Denetim sonucu yazılan tenkit raporuna göre “ponton imal ve teslim işinin yıllara sari inşaat sayılması ve yat limanını yapan firmaya yapılmayan stopajlar nedeniyle tarhiyat yapılması” isteniyor. Ponton yapan firma istediği kadar ben inşaat ve taahhüt işi yapmadım , imal ettiğim pontonları parça başı sattım, fiyatı belli , maliyeti belli, karı belli ve biz bu karı her yıl beyan ederek vergisini ödedik dese de sonuç değişmedi. Maalesef Vergi Mahkemesi Mükellef aleyhine karar verdi ve Danıştay davayı “zaten beyan yapıldı, bu tarihte stopaj’a gerek kalmadı” diye bozdu.
Bize göre rapor yanlış, mahkeme kararı çok yanlış Danıştay’ın bozma gerekçesi ise ondan da yanlış. Çünkü ortada bir taahhüt işi yok ve yapılan iş gayrimenkul değil bir menkul mal imalatı. Kar ve zarar anında tespit ediliyor ve beyan ediliyor.

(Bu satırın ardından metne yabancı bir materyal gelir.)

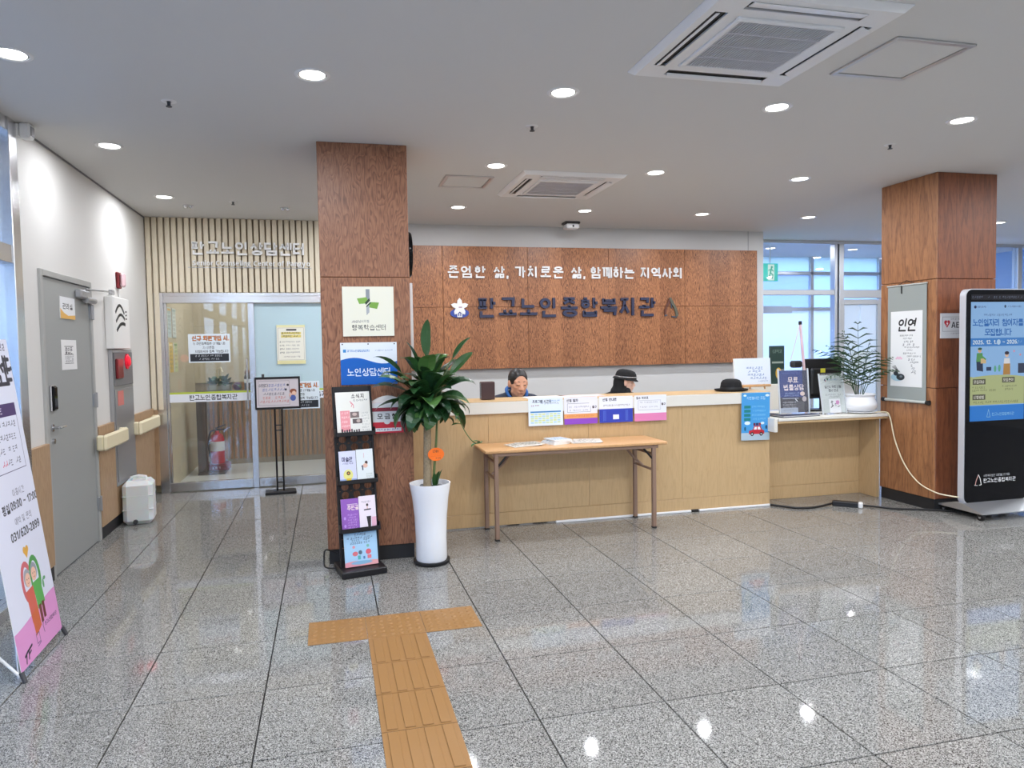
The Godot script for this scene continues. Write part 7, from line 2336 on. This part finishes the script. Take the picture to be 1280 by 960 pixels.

Yıllara sari inşaat işinin olmazsa olmazı, kar veya zararın iş bitmeden isteseniz de tespit edilememesidir. Peki bütün bu yanlışlar nereden kaynaklanıyor? Diye sorarsanız. İşin temeli hukukun temel kavramlarının vergi idaresi ve yargısı tarafından bilinmemesidir. Vergi kanunları aynen ceza kanunları gibi bireylere yaptırım ve ceza getiren kanunlardır. Bütün dünyada ceza kanunları ile aynı temellere dayandırılır. Yani uygulama, kanun metni ile sınırlı olmalıdır. O metnin içeriği yorum yoluyla bireyler aleyhine genişletilemez. Daha doğrusu genişletilmemelidir. Halbuki Maliye idaresi sürekli olarak kanun metinlerini bireyler aleyhine genişletmektedir. İşte bu hukuksuzluktur.
Peki, şimdilik değiştirilemez gibi görünen bu acı gerçeğin ışığında mükellefler ne yapmalıdır?
1- Bir işte bir takvim yılından daha fazla sürecek taşeron kullanıyorsanız o taşeronun işini yıl geçmeden bitecek şekilde sınırlayın. Yıl sonunda da mutlaka işi sonlandırın. İş bitmezse ertesi yıl işe tercihan başka bir taşeronla devam edin. Aynı taşeronla devam etme zorunluluğu varsa” mücbir sebeplerle uzatma tutanağı tanzim ederek ikinci yıl ödemelerinden stopaj yapın.
2-Denetim elemanlarını karşısına bu konuda tecrübeli bir müşavir eşliğinde çıkın. Onun dikkatle okumadığı hiçbir tutanağı imzalamayın. Sizleri istemediğiniz beyanlara zorlayacaklarını veya kandırarak beyanda bulunduracaklarını unutmayın. Denetim elemanları sizin dostunuz değildir. Onların görevi ne olursa olsun sizin aleyhinize rapor yazarak haksız da olsa daha fazla vergi ödetmektir.
Bizim zaten gerçekten yıllara sari taahhüt işi yaparak doğru bir vergileme rejimine tabi olan mükelleflere söyleyecek sözümüz yok. Biz haksız uygulamalara maruz kalan veya kalması muhtemel olan mükelleflere yardımcı olmaya çalışıyoruz.